Oil and Gas Lease Sale in Montana and North Dakota Generates $38 Million
The Bureau of Land Management on Sept. 15 reported that an oil and gas lease sale covering 23 parcels in Montana and North Dakota generated more than $38 million in revenue. The sale, which encompassed roughly 7,600 acres, surpassed the agency’s total national energy and timber receipts from the last quarter.
The results indicate increased interest from the oil and gas sector, partly driven by improved well economics made possible by three-mile lateral drilling technology in the Bakken and Three Forks formations of eastern Montana. Additionally, select parcels in North Dakota on U.S. Forest Service lands were instrumental in achieving the results, demonstrating how interagency cooperation can unlock valuable energy resources.

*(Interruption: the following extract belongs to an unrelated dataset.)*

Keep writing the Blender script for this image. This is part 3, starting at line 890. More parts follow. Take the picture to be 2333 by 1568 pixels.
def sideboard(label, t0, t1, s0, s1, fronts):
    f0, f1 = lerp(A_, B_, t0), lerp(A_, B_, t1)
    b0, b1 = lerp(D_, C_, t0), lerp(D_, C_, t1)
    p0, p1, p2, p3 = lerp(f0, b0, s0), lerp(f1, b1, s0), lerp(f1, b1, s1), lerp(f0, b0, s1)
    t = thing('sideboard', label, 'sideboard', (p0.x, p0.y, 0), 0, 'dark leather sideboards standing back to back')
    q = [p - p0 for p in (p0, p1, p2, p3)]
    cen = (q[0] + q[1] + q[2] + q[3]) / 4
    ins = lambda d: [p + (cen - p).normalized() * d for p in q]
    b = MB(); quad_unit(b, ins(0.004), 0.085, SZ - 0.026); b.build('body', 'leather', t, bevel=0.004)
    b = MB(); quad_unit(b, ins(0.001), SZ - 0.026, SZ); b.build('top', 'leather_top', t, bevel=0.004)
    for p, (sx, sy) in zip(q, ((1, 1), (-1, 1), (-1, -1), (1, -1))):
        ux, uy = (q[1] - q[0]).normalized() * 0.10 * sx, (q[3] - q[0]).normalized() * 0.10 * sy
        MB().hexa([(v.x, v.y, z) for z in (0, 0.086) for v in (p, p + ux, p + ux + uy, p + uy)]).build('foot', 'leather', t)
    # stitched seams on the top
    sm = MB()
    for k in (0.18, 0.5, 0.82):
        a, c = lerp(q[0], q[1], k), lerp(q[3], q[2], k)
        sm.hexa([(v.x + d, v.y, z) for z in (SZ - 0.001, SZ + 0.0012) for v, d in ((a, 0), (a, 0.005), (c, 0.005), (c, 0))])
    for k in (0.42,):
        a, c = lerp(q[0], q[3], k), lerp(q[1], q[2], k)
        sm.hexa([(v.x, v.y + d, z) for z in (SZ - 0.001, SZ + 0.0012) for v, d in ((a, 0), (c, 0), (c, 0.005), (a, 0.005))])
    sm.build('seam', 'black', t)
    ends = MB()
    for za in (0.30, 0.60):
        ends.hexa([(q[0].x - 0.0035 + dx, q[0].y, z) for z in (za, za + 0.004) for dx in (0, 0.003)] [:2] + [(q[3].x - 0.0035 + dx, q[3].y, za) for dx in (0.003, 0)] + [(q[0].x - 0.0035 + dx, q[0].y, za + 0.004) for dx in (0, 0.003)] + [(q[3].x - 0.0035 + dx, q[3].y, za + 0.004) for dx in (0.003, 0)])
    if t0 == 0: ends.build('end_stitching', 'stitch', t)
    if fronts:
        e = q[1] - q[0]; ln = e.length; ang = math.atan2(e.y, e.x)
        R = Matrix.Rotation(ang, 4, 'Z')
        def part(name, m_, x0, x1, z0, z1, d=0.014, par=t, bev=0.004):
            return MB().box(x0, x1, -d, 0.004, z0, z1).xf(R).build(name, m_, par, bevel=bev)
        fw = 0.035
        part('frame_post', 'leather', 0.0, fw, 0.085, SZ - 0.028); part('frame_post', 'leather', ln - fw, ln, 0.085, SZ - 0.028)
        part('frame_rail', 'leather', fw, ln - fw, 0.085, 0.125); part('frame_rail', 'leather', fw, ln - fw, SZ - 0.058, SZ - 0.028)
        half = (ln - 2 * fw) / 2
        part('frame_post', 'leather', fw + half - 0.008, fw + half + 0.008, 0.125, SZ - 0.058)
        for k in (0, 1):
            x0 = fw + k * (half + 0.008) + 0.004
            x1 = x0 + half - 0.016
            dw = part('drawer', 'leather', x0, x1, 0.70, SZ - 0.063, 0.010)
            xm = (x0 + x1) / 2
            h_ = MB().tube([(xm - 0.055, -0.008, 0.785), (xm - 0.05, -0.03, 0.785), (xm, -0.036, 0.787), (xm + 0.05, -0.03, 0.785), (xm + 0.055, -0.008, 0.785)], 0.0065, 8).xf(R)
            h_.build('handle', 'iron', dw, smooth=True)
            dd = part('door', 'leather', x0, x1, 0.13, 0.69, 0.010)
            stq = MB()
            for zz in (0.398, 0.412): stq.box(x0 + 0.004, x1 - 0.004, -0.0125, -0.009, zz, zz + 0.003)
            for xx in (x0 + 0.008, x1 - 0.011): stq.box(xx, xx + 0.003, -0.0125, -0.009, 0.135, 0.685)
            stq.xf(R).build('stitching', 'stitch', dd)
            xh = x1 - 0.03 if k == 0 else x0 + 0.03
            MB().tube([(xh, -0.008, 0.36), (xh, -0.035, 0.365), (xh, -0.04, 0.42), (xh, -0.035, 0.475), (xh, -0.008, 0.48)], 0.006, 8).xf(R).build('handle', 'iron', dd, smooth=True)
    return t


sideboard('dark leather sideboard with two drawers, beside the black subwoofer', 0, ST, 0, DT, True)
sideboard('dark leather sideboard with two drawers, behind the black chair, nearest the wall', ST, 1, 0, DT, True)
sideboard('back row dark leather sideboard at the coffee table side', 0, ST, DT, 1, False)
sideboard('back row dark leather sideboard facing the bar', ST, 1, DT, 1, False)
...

The One Big Beautiful Bill Act, passed in July, reinstated the minimum royalty rate for new federal onshore oil and gas production at 12.5 percent, replacing the 16.67 percent rate established under the 2022 Inflation Reduction Act. According to the bureau, this adjustment reduces the cost of conducting business on public lands, improving the economic feasibility of oil and gas development and encouraging additional leasing and drilling activity.
Oil and gas leases are typically issued for 10 years and remain in effect as long as production continues in paying quantities. The revenue generated from these leases is shared between the federal government and the states where the leases are located.